## EXERCISE DIRECTIONS
Every line from the start of the entries up to and including the one bearing "wn.inputs['Strength'].default_value = 2.2" must be printed verbatim, without the pictures.

## PROVIDED INFORMATION
— Start —
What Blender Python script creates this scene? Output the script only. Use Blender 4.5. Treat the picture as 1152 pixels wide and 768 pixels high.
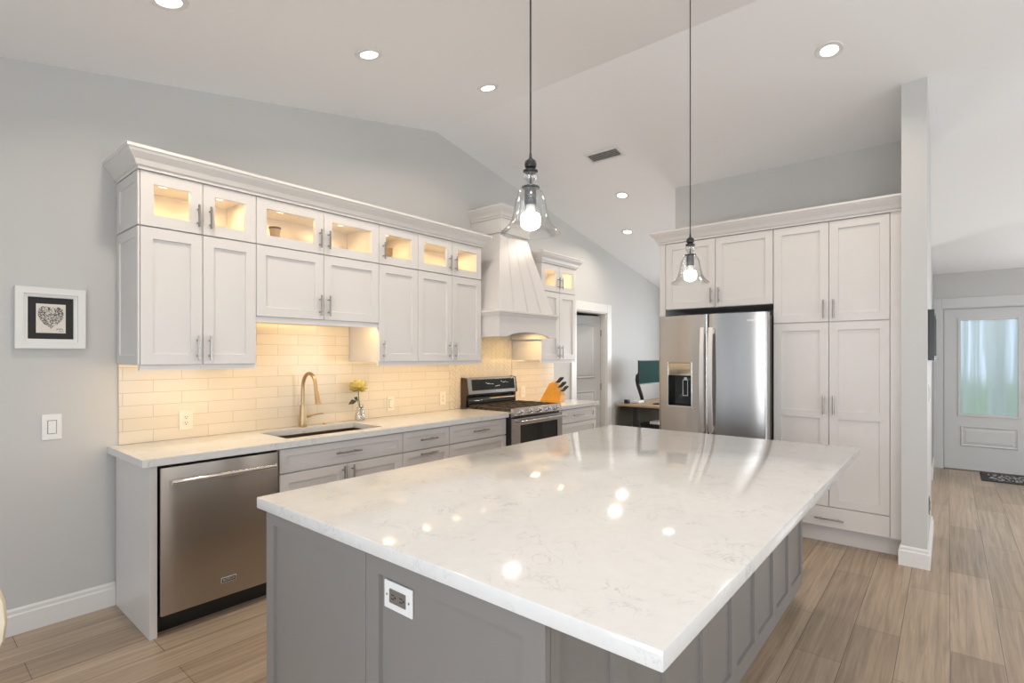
import bpy, bmesh, math, random
from mathutils import Matrix, Vector
random.seed(7)
R = math.radians
for o in list(bpy.data.objects):
    bpy.data.objects.remove(o)
scene = bpy.context.scene
COL = scene.collection

# ---------------------------------------------------------------- camera
cam_d = bpy.data.cameras.new('camera')
cam_d.sensor_width = 36.0
cam_d.lens = 589.0 / 1152.0 * 36.0
cam_d.shift_y = 0.0141
cam_d.clip_start = 0.02
cam = bpy.data.objects.new('camera', cam_d)
cam.location = (3.69, 0.0, 1.43)
cam.rotation_euler = (R(90), 0, R(39.83))
COL.objects.link(cam)
scene.camera = cam

# ---------------------------------------------------------------- world, daylight, exposure
scene.view_settings.view_transform = 'Standard'
scene.view_settings.look = 'None'
scene.view_settings.gamma = 1.0
scene.view_settings.use_curve_mapping = False
scene.view_settings.exposure = -0.62
scene.cycles.max_bounces = 12
scene.cycles.diffuse_bounces = 6
scene.cycles.transparent_max_bounces = 16
scene.cycles.sample_clamp_indirect = 6.0
scene.cycles.caustics_reflective = False
scene.cycles.caustics_refractive = False

world = bpy.data.worlds.new('world')
scene.world = world
world.use_nodes = True
wn = world.node_tree.nodes['Background']
wn.inputs['Color'].default_value = (0.72, 0.86, 1.0, 1)
wn.inputs['Strength'].default_value = 2.2

K_WIN = 1.0
def area_light(name, loc, rot, sx, sy, power, color, parent=None, spread=180, shape='RECTANGLE'):
    d = bpy.data.lights.new(name, 'AREA')
    d.shape = shape
    d.size = sx
    d.size_y = sy
    d.energy = power
    d.color = color
    d.spread = R(spread)
    o = bpy.data.objects.new(name, d)
    COL.objects.link(o)
    o.location = loc
    o.rotation_euler = rot
    if parent:
        o.parent = parent
    return o
DAY = (0.95, 0.97, 1.0)
# daylight standing in window openings (outside the panes), plus an added hall fill
area_light('daylight_back', (3.55, -2.35, 1.1), (R(118), 0, 0), 1.5, 2.0, 120 * K_WIN, DAY)
area_light('daylight_back_right', (5.9, -2.35, 1.1), (R(125), 0, 0), 2.6, 2.0, 95 * K_WIN, DAY)
area_light('daylight_right', (7.75, 2.2, 1.3), (R(134), 0, R(90)), 3.4, 1.8, 105 * K_WIN, DAY)
area_light('daylight_right_far', (7.75, 6.4, 1.3), (R(118), 0, R(90)), 1.8, 1.6, 60 * K_WIN, DAY)
area_light('daylight_front', (1.7, 8.95, 1.45), (R(114), 0, R(180)), 1.5, 1.2, 140 * K_WIN, DAY)
area_light('hall_fill_light', (5.75, 8.95, 1.35), (R(128), 0, R(180)), 1.5, 1.5, 120 * K_WIN, DAY)  # unseen fill lamp added to brighten the hall

WARM = (1.0, 0.66, 0.29)
LAMP = (1.0, 0.86, 0.70)
P_DOWN = 12.0
P_STRIP = 3.4
P_PUCK = 0.55

# ---------------------------------------------------------------- materials
def newmat(name):
    m = bpy.data.materials.new(name)
    m.use_nodes = True
    nt = m.node_tree
    return m, nt, nt.nodes['Principled BSDF']
def plain(name, col, rough=0.5, metal=0.0, bump=0.0, bscale=60.0, spec=0.5, coat=0.0, var=0.03):
    m, nt, b = newmat(name)
    b.inputs['Roughness'].default_value = rough
    b.inputs['Metallic'].default_value = metal
    b.inputs['Specular IOR Level'].default_value = spec
    b.inputs['Coat Weight'].default_value = coat
    tc = nt.nodes.new('ShaderNodeTexCoord')
    nz = nt.nodes.new('ShaderNodeTexNoise')
    nz.inputs['Scale'].default_value = bscale
    nz.inputs['Detail'].default_value = 3
    nt.links.new(tc.outputs['Object'], nz.inputs['Vector'])
    mx = nt.nodes.new('ShaderNodeMix')
    mx.data_type = 'RGBA'
    mx.inputs[6].default_value = tuple(c * (1 - var) for c in col) + (1,)
    mx.inputs[7].default_value = tuple(min(1, c * (1 + var)) for c in col) + (1,)
    nt.links.new(nz.outputs['Fac'], mx.inputs[0])
    nt.links.new(mx.outputs[2], b.inputs['Base Color'])
    if bump > 0:
        bp = nt.nodes.new('ShaderNodeBump')
        bp.inputs['Strength'].default_value = bump
        bp.inputs['Distance'].default_value = 0.002
        nt.links.new(nz.outputs['Fac'], bp.inputs['Height'])
        nt.links.new(bp.outputs['Normal'], b.inputs['Normal'])
    return m
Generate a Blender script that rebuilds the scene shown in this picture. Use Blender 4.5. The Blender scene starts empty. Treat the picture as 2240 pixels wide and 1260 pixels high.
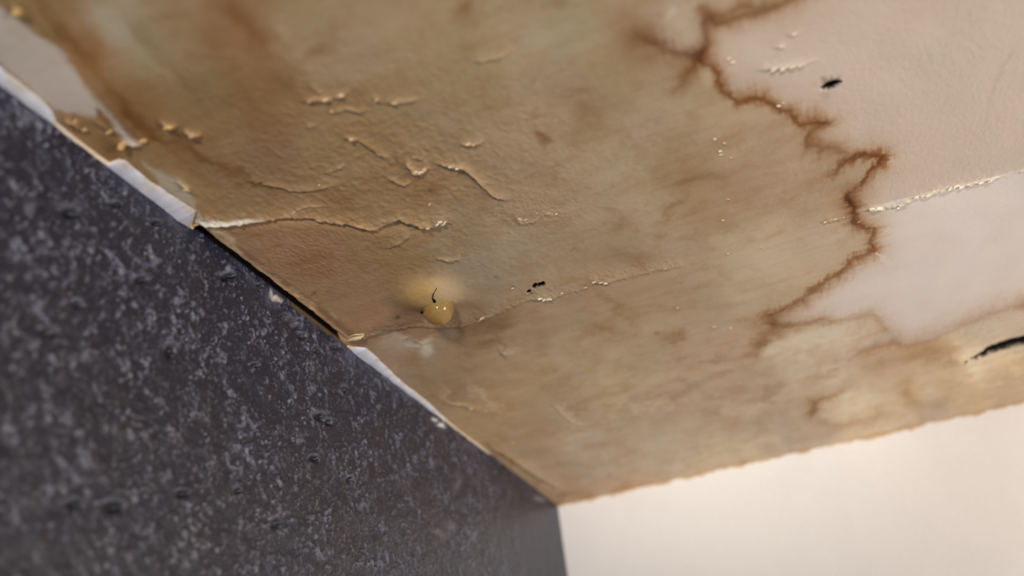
import bpy, math, random
import numpy as np
from mathutils import Matrix, Vector

# ------------------------------------------------------------------ camera
F_PX = 1650.0
ZC = 2.5                                   # ceiling height
E1 = np.array([-0.36135334, 0.46962492, 0.80552852])    # along the dark wall, away from the corner
E2 = np.array([0.92612993, 0.28101652, 0.25162087])     # along the white wall, away from the corner
E3 = np.array([0.10819939, -0.83694812, 0.53647996])    # down
CD = np.array([100.0, -475.0, -F_PX]); CD /= np.linalg.norm(CD)
CORNER = CD * 0.75                          # room corner seen from the camera
CAM = np.array([-CORNER @ E1, -CORNER @ E2, ZC + CORNER @ E3])
ROT = np.array([E1, E2, -E3])               # camera vector -> world vector

scene = bpy.context.scene
COL = scene.collection
cd = bpy.data.cameras.new('camera')
cam = bpy.data.objects.new('camera', cd); COL.objects.link(cam)
M = Matrix([list(ROT[i]) + [CAM[i]] for i in range(3)] + [[0, 0, 0, 1]])
cam.matrix_world = M
cd.sensor_width = 36.0; cd.lens = F_PX / 2240 * 36.0; cd.clip_start = 0.01
cd.dof.use_dof = True; cd.dof.focus_distance = 0.365; cd.dof.aperture_fstop = 4.4
scene.camera = cam

# ------------------------------------------------------------------ world, lights, exposure
w = bpy.data.worlds.new('world'); scene.world = w; w.use_nodes = True
bg = w.node_tree.nodes['Background']
bg.inputs[0].default_value = (0.80, 0.86, 1.0, 1); bg.inputs[1].default_value = 0.18

def area(name, loc, target, size, power, color):
    l = bpy.data.lights.new(name, 'AREA'); l.shape = 'DISK'; l.size = size
    l.energy = power; l.color = color
    o = bpy.data.objects.new(name, l); COL.objects.link(o)
    o.location = loc
    o.rotation_euler = (Vector(target) - Vector(loc)).to_track_quat('-Z', 'Y').to_euler()
    return o
area('room_lamp', (0.50, 1.0, ZC - 0.25), (0.0, 0.15, ZC + 0.25), 0.28, 6.0, (1.0, 0.91, 0.81))
sl = bpy.data.lights.new('wall_fill_spot', 'SPOT'); sl.energy = 106.0; sl.color = (1.0, 0.945, 0.875); sl.shadow_soft_size = 0.07  # added spot that brightens the white wall; no such lamp is seen
sl.spot_size = math.radians(22); sl.spot_blend = 1.0
so = bpy.data.objects.new('wall_fill_spot', sl); COL.objects.link(so); so.location = (2.0, 0.40, ZC - 0.42)
so.rotation_euler = (Vector((0.0, 0.10, ZC + 0.22)) - so.location).to_track_quat('-Z', 'Y').to_euler()
area('window_light', (1.5, 0.75, ZC - 1.0), (0.35, 0.0, ZC), 0.5, 2.0, (0.62, 0.76, 1.0))
vs = scene.view_settings
vs.view_transform = 'Standard'; vs.look = 'None'; vs.gamma = 1.0; vs.exposure = 0.0
vs.use_curve_mapping = False

# ------------------------------------------------------------------ numeric helpers
def project(P):
    """survey chart of the room: world points -> position in the photographed view"""
    q = (P - CAM) @ ROT
    zz = np.minimum(q[..., 2], -0.02)
    return 1120 + q[..., 0] / -zz * F_PX, 630 - q[..., 1] / -zz * F_PX

def hit(px, py, plane, off=0.0):
    """point of a room plane (0 white wall, 1 dark wall, 2 ceiling) seen at a spot of the photograph"""
    r = ROT @ np.array([px - 1120.0, 630.0 - py, -F_PX])
    if plane == 2: t = (ZC - off - CAM[2]) / r[2]
    else: t = (off - CAM[plane]) / r[plane]
    return CAM + r * t

def _h(ix, iy, seed):
    n = (ix.astype(np.int64) * 374761393 + iy.astype(np.int64) * 668265263 + seed * 974634777) & 0xffffffff
    n = ((n ^ (n >> 13)) * 1274126177) & 0xffffffff
    n = (n ^ (n >> 16)) & 0xffffff
    return n.astype(np.float32) / float(0xffffff)

def vnoise(x, y, seed=0):
    x0 = np.floor(x); y0 = np.floor(y)
    fx = (x - x0).astype(np.float32); fy = (y - y0).astype(np.float32)
    fx = fx * fx * fx * (fx * (fx * 6 - 15) + 10); fy = fy * fy * fy * (fy * (fy * 6 - 15) + 10)
    a = _h(x0, y0, seed); b = _h(x0 + 1, y0, seed); c = _h(x0, y0 + 1, seed); d = _h(x0 + 1, y0 + 1, seed)
    return (a * (1 - fx) + b * fx) * (1 - fy) + (c * (1 - fx) + d * fx) * fy      # 0..1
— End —
## EXERCISE RESULT
What Blender Python script creates this scene? Output the script only. Use Blender 4.5. Treat the picture as 1152 pixels wide and 768 pixels high.
import bpy, bmesh, math, random
from mathutils import Matrix, Vector
random.seed(7)
R = math.radians
for o in list(bpy.data.objects):
    bpy.data.objects.remove(o)
scene = bpy.context.scene
COL = scene.collection

# ---------------------------------------------------------------- camera
cam_d = bpy.data.cameras.new('camera')
cam_d.sensor_width = 36.0
cam_d.lens = 589.0 / 1152.0 * 36.0
cam_d.shift_y = 0.0141
cam_d.clip_start = 0.02
cam = bpy.data.objects.new('camera', cam_d)
cam.location = (3.69, 0.0, 1.43)
cam.rotation_euler = (R(90), 0, R(39.83))
COL.objects.link(cam)
scene.camera = cam

# ---------------------------------------------------------------- world, daylight, exposure
scene.view_settings.view_transform = 'Standard'
scene.view_settings.look = 'None'
scene.view_settings.gamma = 1.0
scene.view_settings.use_curve_mapping = False
scene.view_settings.exposure = -0.62
scene.cycles.max_bounces = 12
scene.cycles.diffuse_bounces = 6
scene.cycles.transparent_max_bounces = 16
scene.cycles.sample_clamp_indirect = 6.0
scene.cycles.caustics_reflective = False
scene.cycles.caustics_refractive = False

world = bpy.data.worlds.new('world')
scene.world = world
world.use_nodes = True
wn = world.node_tree.nodes['Background']
wn.inputs['Color'].default_value = (0.72, 0.86, 1.0, 1)
wn.inputs['Strength'].default_value = 2.2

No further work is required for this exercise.